Start

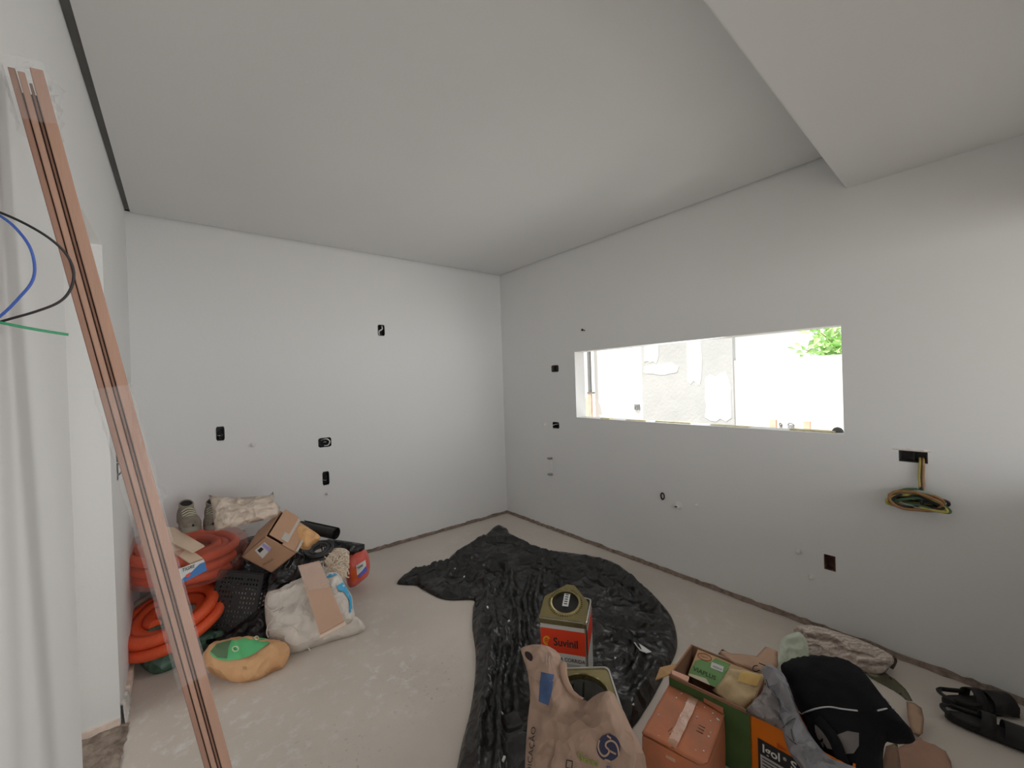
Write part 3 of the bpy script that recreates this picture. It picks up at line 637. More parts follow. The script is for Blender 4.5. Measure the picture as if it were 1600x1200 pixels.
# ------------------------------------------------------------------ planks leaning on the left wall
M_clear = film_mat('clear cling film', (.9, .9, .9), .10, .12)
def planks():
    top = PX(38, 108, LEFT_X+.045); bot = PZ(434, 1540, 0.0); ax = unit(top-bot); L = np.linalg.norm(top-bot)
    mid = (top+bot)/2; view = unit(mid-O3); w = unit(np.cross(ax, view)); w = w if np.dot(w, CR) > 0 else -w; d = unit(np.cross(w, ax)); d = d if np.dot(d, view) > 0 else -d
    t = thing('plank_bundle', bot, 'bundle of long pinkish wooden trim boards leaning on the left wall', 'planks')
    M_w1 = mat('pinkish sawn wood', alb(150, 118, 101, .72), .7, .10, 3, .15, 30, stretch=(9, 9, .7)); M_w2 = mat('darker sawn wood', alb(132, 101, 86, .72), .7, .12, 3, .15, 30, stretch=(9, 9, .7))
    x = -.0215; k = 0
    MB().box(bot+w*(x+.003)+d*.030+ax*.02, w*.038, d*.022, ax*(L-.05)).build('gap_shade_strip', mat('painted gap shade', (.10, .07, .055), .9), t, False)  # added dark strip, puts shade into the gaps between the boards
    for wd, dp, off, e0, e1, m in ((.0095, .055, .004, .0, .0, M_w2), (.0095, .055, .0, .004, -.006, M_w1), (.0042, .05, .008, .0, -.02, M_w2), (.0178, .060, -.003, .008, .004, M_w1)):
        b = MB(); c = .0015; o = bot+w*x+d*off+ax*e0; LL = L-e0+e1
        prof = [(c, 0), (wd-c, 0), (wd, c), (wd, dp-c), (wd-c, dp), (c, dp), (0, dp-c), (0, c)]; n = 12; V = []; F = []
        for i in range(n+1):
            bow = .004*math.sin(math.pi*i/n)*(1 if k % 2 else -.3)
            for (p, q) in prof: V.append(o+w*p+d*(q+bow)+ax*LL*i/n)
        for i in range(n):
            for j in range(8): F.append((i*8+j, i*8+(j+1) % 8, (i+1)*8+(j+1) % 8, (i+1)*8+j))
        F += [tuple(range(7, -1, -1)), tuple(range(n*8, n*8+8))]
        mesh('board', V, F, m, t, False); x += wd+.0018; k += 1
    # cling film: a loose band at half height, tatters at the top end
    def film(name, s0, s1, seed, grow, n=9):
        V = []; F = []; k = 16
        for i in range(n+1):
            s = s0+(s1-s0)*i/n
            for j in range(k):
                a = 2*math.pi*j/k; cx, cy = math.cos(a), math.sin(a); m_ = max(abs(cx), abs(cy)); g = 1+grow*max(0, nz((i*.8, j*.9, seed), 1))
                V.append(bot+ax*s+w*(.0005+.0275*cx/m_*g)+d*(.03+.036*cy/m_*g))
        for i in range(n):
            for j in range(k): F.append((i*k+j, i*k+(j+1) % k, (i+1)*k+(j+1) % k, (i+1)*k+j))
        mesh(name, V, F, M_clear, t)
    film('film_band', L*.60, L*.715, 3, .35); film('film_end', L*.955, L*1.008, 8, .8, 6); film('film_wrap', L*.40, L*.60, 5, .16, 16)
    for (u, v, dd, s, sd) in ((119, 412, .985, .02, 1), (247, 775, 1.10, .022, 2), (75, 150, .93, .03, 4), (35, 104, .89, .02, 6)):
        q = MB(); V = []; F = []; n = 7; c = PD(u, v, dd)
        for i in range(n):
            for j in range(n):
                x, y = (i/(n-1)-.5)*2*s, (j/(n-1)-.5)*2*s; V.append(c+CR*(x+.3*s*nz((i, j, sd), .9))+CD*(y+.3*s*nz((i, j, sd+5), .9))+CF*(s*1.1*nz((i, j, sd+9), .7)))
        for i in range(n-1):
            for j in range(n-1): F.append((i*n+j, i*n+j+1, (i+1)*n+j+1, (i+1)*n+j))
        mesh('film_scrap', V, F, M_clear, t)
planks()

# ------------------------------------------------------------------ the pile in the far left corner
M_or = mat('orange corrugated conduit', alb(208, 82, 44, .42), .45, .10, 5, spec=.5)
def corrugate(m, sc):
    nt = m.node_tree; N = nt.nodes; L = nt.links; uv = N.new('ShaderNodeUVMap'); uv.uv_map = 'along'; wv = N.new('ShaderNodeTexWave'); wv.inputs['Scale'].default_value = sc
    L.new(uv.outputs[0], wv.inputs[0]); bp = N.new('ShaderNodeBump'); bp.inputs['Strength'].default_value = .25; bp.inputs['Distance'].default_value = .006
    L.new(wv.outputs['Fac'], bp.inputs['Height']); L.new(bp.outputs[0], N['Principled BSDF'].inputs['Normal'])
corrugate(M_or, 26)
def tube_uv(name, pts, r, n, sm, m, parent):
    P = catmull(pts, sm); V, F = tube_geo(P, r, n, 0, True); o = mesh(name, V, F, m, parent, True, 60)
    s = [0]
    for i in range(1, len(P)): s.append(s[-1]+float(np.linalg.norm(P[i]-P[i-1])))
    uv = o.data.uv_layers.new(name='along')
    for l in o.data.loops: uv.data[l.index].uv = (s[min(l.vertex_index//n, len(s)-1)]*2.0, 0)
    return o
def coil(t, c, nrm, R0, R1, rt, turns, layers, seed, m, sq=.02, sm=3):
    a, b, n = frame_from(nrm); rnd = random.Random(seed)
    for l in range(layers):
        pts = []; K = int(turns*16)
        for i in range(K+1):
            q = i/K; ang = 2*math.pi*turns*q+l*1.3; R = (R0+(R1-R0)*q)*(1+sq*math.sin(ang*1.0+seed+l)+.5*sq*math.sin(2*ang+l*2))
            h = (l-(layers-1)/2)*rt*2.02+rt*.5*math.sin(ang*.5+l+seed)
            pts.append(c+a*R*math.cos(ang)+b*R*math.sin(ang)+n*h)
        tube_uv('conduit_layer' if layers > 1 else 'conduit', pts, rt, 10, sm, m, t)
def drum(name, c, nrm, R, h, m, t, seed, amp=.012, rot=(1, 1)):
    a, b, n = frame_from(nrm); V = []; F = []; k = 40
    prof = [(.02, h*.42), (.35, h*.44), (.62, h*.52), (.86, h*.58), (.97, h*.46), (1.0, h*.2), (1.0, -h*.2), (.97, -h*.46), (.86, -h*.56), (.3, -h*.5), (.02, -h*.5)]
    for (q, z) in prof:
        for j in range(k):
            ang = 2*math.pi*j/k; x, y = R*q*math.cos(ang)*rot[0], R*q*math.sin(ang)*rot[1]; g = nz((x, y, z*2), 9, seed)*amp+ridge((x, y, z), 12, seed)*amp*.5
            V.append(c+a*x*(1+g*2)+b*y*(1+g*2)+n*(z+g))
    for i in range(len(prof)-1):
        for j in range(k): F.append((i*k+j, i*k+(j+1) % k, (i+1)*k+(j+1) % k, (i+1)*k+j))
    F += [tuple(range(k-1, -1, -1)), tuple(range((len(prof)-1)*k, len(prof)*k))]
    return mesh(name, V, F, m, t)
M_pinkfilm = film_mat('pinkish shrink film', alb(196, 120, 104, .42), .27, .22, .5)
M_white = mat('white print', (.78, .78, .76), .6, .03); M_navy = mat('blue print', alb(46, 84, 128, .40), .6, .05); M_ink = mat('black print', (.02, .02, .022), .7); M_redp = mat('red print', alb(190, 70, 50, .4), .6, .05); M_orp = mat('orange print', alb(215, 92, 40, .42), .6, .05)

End
Start

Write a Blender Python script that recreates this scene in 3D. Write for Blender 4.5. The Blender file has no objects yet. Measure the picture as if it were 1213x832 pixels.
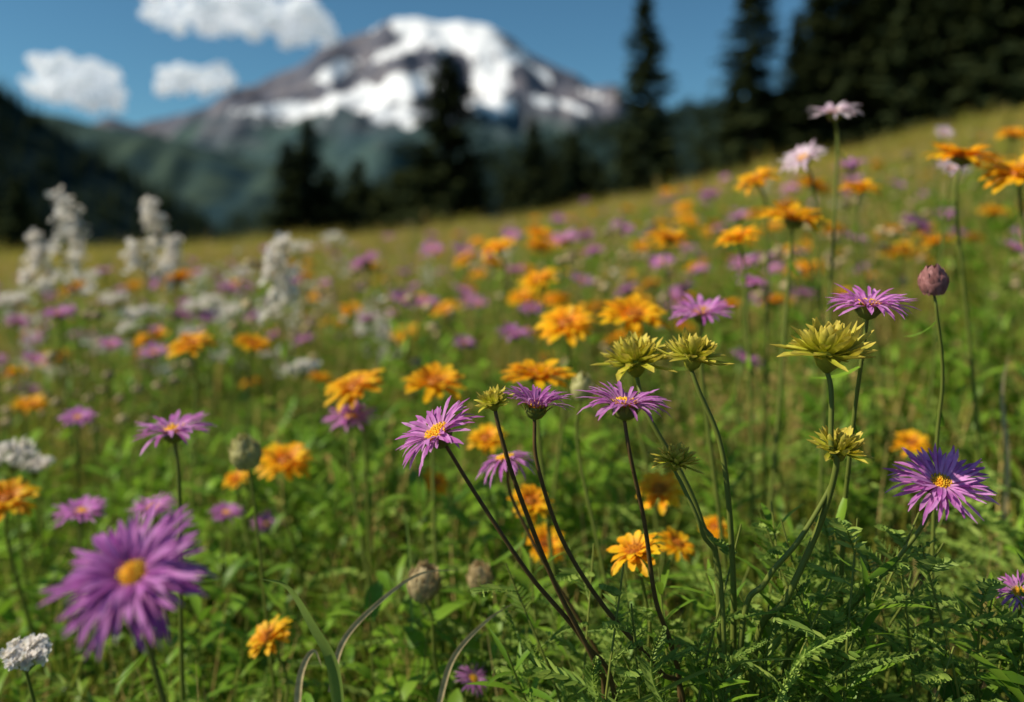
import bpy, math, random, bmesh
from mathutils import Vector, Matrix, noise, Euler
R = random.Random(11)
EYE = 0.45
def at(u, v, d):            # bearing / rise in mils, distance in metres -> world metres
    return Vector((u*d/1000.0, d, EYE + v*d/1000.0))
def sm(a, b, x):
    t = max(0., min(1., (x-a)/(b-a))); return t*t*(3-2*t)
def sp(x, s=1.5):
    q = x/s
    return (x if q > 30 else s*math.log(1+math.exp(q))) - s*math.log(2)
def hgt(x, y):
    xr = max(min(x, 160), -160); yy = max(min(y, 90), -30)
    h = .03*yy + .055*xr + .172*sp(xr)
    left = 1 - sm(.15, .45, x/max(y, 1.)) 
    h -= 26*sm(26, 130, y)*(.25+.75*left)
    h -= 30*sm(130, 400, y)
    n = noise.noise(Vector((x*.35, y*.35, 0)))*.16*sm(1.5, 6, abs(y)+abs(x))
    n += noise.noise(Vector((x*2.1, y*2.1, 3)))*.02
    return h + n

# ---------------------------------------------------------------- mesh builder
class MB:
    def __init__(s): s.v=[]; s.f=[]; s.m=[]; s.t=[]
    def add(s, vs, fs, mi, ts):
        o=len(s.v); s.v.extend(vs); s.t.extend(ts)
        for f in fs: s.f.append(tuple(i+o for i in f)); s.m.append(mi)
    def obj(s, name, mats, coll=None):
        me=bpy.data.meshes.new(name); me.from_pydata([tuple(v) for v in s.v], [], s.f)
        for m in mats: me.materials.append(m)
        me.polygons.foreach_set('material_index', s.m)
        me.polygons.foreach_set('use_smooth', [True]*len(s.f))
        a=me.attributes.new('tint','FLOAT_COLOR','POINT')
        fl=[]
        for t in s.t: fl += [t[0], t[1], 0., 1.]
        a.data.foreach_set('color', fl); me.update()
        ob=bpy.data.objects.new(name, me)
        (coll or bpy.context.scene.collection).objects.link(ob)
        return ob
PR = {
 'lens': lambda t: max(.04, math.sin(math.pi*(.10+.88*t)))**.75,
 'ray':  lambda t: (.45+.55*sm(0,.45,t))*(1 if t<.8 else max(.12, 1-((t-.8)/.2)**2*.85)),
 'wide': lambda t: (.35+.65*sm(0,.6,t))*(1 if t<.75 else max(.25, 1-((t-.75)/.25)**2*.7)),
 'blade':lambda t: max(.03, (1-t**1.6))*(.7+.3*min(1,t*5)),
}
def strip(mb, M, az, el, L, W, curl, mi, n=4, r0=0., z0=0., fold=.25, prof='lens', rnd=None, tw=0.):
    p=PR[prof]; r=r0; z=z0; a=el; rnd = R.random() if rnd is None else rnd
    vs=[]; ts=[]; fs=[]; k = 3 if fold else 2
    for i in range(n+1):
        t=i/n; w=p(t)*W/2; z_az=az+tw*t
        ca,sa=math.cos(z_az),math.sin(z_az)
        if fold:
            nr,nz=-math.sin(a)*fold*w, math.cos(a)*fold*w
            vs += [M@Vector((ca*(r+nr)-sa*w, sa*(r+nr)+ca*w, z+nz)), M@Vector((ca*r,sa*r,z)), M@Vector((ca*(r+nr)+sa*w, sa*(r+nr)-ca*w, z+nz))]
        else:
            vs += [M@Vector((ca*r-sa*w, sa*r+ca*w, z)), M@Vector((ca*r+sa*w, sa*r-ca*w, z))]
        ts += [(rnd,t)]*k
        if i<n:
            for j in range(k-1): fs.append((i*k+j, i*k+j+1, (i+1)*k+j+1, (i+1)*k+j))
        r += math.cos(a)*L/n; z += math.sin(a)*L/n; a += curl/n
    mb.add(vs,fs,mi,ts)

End
Start

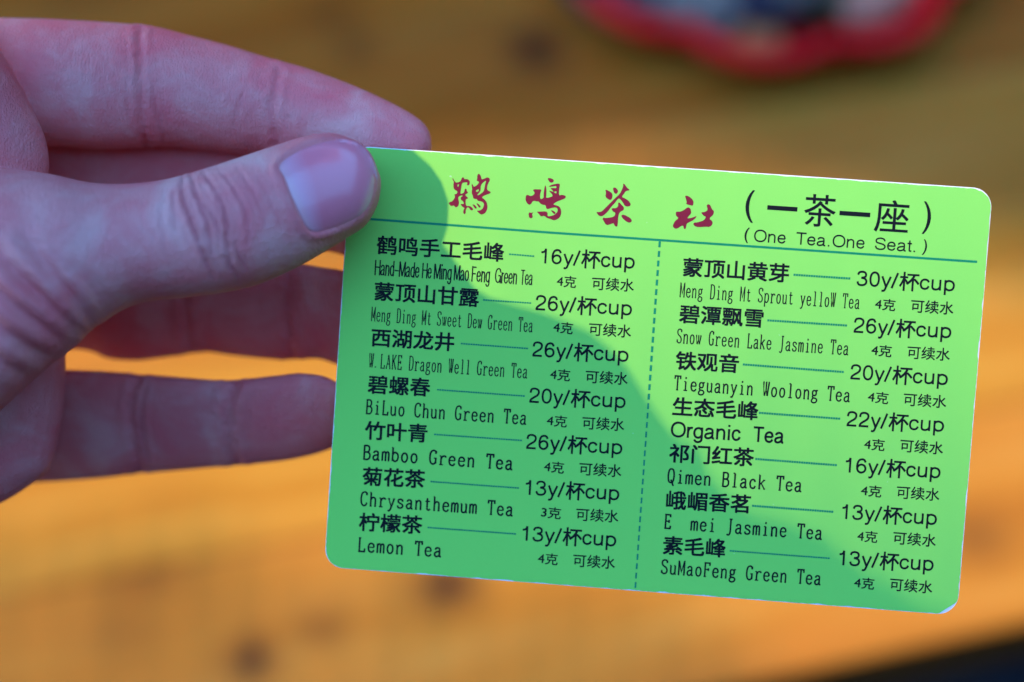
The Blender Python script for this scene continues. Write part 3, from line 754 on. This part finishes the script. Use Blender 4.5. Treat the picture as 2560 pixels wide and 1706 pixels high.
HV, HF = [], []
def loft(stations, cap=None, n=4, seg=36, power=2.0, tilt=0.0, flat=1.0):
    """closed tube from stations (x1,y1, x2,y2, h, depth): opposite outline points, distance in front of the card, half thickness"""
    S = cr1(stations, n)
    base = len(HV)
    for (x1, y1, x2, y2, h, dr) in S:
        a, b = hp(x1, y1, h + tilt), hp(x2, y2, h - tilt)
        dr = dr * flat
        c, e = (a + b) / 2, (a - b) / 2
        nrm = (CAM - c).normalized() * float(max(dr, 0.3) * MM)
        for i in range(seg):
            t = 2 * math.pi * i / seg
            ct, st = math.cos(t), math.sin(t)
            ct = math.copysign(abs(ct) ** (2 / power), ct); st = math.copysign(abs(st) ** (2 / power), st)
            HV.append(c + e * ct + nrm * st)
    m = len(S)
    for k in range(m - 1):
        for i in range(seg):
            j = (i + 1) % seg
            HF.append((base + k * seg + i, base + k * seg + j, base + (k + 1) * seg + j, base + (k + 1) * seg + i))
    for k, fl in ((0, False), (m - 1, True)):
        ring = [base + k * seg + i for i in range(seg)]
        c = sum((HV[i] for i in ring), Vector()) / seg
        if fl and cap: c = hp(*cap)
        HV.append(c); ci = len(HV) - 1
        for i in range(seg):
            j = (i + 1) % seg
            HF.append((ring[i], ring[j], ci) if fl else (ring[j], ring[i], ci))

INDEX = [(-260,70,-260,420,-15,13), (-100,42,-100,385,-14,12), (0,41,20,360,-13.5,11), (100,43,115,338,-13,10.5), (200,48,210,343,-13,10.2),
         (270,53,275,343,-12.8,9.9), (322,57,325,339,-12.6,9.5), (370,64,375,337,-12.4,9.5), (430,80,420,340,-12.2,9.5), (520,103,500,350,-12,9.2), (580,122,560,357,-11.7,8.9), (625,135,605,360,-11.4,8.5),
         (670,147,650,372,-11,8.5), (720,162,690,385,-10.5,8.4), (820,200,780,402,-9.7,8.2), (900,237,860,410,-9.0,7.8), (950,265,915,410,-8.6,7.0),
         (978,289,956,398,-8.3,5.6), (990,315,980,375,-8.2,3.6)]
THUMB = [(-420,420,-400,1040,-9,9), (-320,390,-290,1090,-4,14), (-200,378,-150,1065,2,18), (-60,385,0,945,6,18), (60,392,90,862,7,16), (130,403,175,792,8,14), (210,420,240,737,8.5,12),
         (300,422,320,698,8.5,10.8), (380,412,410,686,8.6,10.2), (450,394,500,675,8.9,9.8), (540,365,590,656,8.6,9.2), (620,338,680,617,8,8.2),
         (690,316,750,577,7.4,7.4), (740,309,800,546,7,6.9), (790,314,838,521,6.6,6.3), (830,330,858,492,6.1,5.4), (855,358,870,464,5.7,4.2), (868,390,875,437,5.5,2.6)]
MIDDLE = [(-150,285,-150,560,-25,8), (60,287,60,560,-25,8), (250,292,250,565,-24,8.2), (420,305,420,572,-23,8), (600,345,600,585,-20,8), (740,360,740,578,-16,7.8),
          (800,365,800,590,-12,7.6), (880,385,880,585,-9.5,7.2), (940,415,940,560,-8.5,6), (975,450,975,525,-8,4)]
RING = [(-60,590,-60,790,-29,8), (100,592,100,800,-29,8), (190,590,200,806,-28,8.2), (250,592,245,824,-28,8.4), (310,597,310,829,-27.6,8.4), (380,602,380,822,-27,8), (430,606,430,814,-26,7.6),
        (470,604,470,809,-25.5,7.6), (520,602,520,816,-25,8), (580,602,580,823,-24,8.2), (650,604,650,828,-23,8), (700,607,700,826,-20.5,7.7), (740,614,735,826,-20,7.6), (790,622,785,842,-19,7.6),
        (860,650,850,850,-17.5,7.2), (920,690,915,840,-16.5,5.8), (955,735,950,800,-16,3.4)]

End

■ What you should do
Beginning with the line that contains "Write part 3 of" and ending with the line that contains "x = -.0215; k = 0", repeat exactly those lines and no others.

■ Exercise result
Write part 3 of the bpy script that recreates this picture. It picks up at line 637. More parts follow. The script is for Blender 4.5. Measure the picture as if it were 1600x1200 pixels.
# ------------------------------------------------------------------ planks leaning on the left wall
M_clear = film_mat('clear cling film', (.9, .9, .9), .10, .12)
def planks():
    top = PX(38, 108, LEFT_X+.045); bot = PZ(434, 1540, 0.0); ax = unit(top-bot); L = np.linalg.norm(top-bot)
    mid = (top+bot)/2; view = unit(mid-O3); w = unit(np.cross(ax, view)); w = w if np.dot(w, CR) > 0 else -w; d = unit(np.cross(w, ax)); d = d if np.dot(d, view) > 0 else -d
    t = thing('plank_bundle', bot, 'bundle of long pinkish wooden trim boards leaning on the left wall', 'planks')
    M_w1 = mat('pinkish sawn wood', alb(150, 118, 101, .72), .7, .10, 3, .15, 30, stretch=(9, 9, .7)); M_w2 = mat('darker sawn wood', alb(132, 101, 86, .72), .7, .12, 3, .15, 30, stretch=(9, 9, .7))
    x = -.0215; k = 0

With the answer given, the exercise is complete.